──────── Data
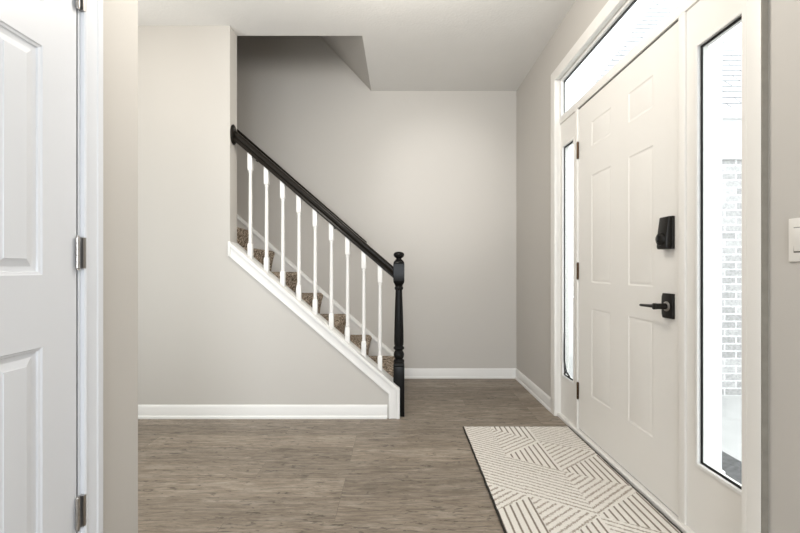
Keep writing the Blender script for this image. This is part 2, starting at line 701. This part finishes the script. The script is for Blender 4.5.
tag(Shape().box(XR - 0.0185, XR, 1.2055, 1.2092, 0.0, 2.443).build('casing_shade_strip', M['shade_edge']),  # thin strip coloured dark to stand for the shaded casing side
    'outer edge of the entry casing beside the light switch, shade painted in as dark taupe', 'door casing', 'structure')

# ---- entry frame: jambs, mullions, head bars, sill
s = Shape()
s.box(1.112, 1.165, OY0, 1.281, 0.0, OZ)
s.box(1.112, 1.165, 2.829, OY1, 0.0, OZ)
s.box(1.112, 1.165, 1.281, 2.829, 2.375, OZ)
s.box(1.127, 1.22, 1.281, 2.829, 2.0585, 2.096, 0.003)          # bar over the door
s.box(1.127, 1.22, 2.545, 2.582, 0.02, 2.06, 0.003)             # hinge mullion
s.box(1.127, 1.22, 1.584, 1.6215, 0.02, 2.06, 0.003)            # latch mullion
tag(s.build('trim_3', M['door']), 'off-white jambs and mullions between the entry door and its glass', 'door frame', 'structure')

s = Shape()
s.prism([(1.1125, 0.0), (1.1125, 0.018), (1.119, 0.024), (1.24, 0.024), (1.30, 0.0)], OY0 + 0.001, OY1 - 0.001, XZ)
tag(s.build('trim_4', M['door']), 'off-white threshold under the entry door beside the rug', 'threshold', 'structure')


# ------------------------------------------------------------------ doors
def panel_slab(s, fn, u0, u1, v0, v1, thick, panels, prof):
    """slab face at w=0 (out is +w); panels are (u0,u1,v0,v1) sunk by prof [(inset, depth)]"""
    us = sorted({u0, u1} | {p[0] for p in panels} | {p[1] for p in panels})
    vs = sorted({v0, v1} | {p[2] for p in panels} | {p[3] for p in panels})
    t = bmesh.new()

    def quad(a):
        t.faces.new([t.verts.new(fn(*p)) for p in a])

    for i in range(len(us) - 1):
        for j in range(len(vs) - 1):
            a, b, c, d = us[i], us[i + 1], vs[j], vs[j + 1]
            mid = ((a + b) / 2, (c + d) / 2)
            if any(p[0] < mid[0] < p[1] and p[2] < mid[1] < p[3] for p in panels):
                continue
            quad([(a, c, 0), (b, c, 0), (b, d, 0), (a, d, 0)])
    for (a, b, c, d) in panels:
        last = None
        for ins, dep in prof:
            r = [(a + ins, c + ins, dep), (b - ins, c + ins, dep), (b - ins, d - ins, dep), (a + ins, d - ins, dep)]
            if last:
                for k in range(4):
                    quad([last[k], last[(k + 1) % 4], r[(k + 1) % 4], r[k]])
            last = r
        quad(last)
    e = -thick
    quad([(u0, v0, e), (u0, v1, e), (u1, v1, e), (u1, v0, e)])
    quad([(u0, v0, 0), (u0, v1, 0), (u0, v1, e), (u0, v0, e)])
    quad([(u1, v0, 0), (u1, v0, e), (u1, v1, e), (u1, v1, 0)])
    quad([(u0, v0, 0), (u0, v0, e), (u1, v0, e), (u1, v0, 0)])
    quad([(u0, v1, 0), (u1, v1, 0), (u1, v1, e), (u0, v1, e)])
    bmesh.ops.remove_doubles(t, verts=list(t.verts), dist=1e-6)
    bmesh.ops.recalc_face_normals(t, faces=list(t.faces))
    s.merge(t)


def hinge(parent, x, y, zc, h, r, mat, leaf):
    """barrel with knuckles and a ball tip; leaf is a box (x0,x1,y0,y1)"""
    s = Shape()
    prof = []
    z0 = zc - h / 2
    n = 5
    for k in range(n):
        a, b = z0 + h * k / n, z0 + h * (k + 1) / n
        prof += [(r * 0.86, a + 0.0004), (r, a + 0.0012), (r, b - 0.0012), (r * 0.86, b - 0.0004)]
    prof = [(r * 0.3, z0 - 0.005), (r * 0.75, z0 - 0.004), (r * 0.75, z0 - 0.001)] + prof + [(r * 0.75, z0 + h + 0.001), (r * 0.75, z0 + h + 0.004), (r * 0.3, z0 + h + 0.005)]
    s.lathe(prof, x, y, seg=14)
    hb = s.build('hinge', mat, parent)
    l = Shape()
    l.box(leaf[0], leaf[1], leaf[2], leaf[3], z0, z0 + h)
    l.build('hinge_leaf', mat, hb)
    hb['label'] = 'nickel hinge' if mat is M['nickel'] else 'aged bronze hinge'
    return hb


# ---- closet door on the left wall
D2 = root('door_2', (XL, 0.84, 0), 'white panelled closet door at left with nickel hinges', 'door', 'structure')
s = Shape()
py = [(0.895, 1.035), (0.653, 0.793)]
pz = [(0.24, 0.837), (1.0235, 1.616), (1.728, 1.925)]
panel_slab(s, lambda u, v, w: (XL + w, u, v), 0.538, 1.1435, 0.012, 2.032, 0.035,
           [(a, b, c, d) for a, b in py for c, d in pz],
           [(0, 0), (0.003, -0.003), (0.008, -0.0045), (0.010, -0.008), (0.018, -0.010), (0.022, -0.010), (0.040, -0.0035), (0.041, -0.0018)])
s.build('door_slab', M['closet_door'], D2, angle=15)
for zc in (0.342, 1.085, 1.828):
    hinge(D2, XL + 0.0075, 1.1390, zc, 0.089, 0.0056, M['nickel'], (XL + 0.001, XL + 0.0150, 1.1500, 1.1590))

# ---- entry door
D1 = root('door_1', (XC, 2.08, 0), 'off-white six panel entry door with black keypad lock and lever', 'door', 'structure')
s = Shape()
py = [(1.795, 1.990), (2.155, 2.373)]
pz = [(0.282, 0.805), (0.958, 1.596), (1.766, 1.912)]
panel_slab(s, lambda u, v, w: (XC - w, u, v), 1.6245, 2.5405, 0.0285, 2.0505, 0.045,
           [(a, b, c, d) for a, b in py for c, d in pz],
           [(0, 0), (0.006, -0.0026), (0.013, -0.0030), (0.020, -0.0014), (0.034, -0.0012), (0.041, -0.0001)])
s.build('door_slab', M['door'], D1, angle=15)
for zc in (0.266, 1.026, 1.793):
    hinge(D1, XC - 0.006, 2.5430, zc, 0.100, 0.0072, M['bronze'], (XC - 0.0098, XC - 0.0083, 2.546, 2.552))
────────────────
> _Written request_
Restate each line from the start of the listing through the line bearing "tag(s.build('trim_3', M['door']), 'off-white" word for word. Drop the pictures.

> _Problem solution_
Keep writing the Blender script for this image. This is part 2, starting at line 701. This part finishes the script. The script is for Blender 4.5.
tag(Shape().box(XR - 0.0185, XR, 1.2055, 1.2092, 0.0, 2.443).build('casing_shade_strip', M['shade_edge']),  # thin strip coloured dark to stand for the shaded casing side
    'outer edge of the entry casing beside the light switch, shade painted in as dark taupe', 'door casing', 'structure')

# ---- entry frame: jambs, mullions, head bars, sill
s = Shape()
s.box(1.112, 1.165, OY0, 1.281, 0.0, OZ)
s.box(1.112, 1.165, 2.829, OY1, 0.0, OZ)
s.box(1.112, 1.165, 1.281, 2.829, 2.375, OZ)
s.box(1.127, 1.22, 1.281, 2.829, 2.0585, 2.096, 0.003)          # bar over the door
s.box(1.127, 1.22, 2.545, 2.582, 0.02, 2.06, 0.003)             # hinge mullion
s.box(1.127, 1.22, 1.584, 1.6215, 0.02, 2.06, 0.003)            # latch mullion
tag(s.build('trim_3', M['door']), 'off-white jambs and mullions between the entry door and its glass', 'door frame', 'structure')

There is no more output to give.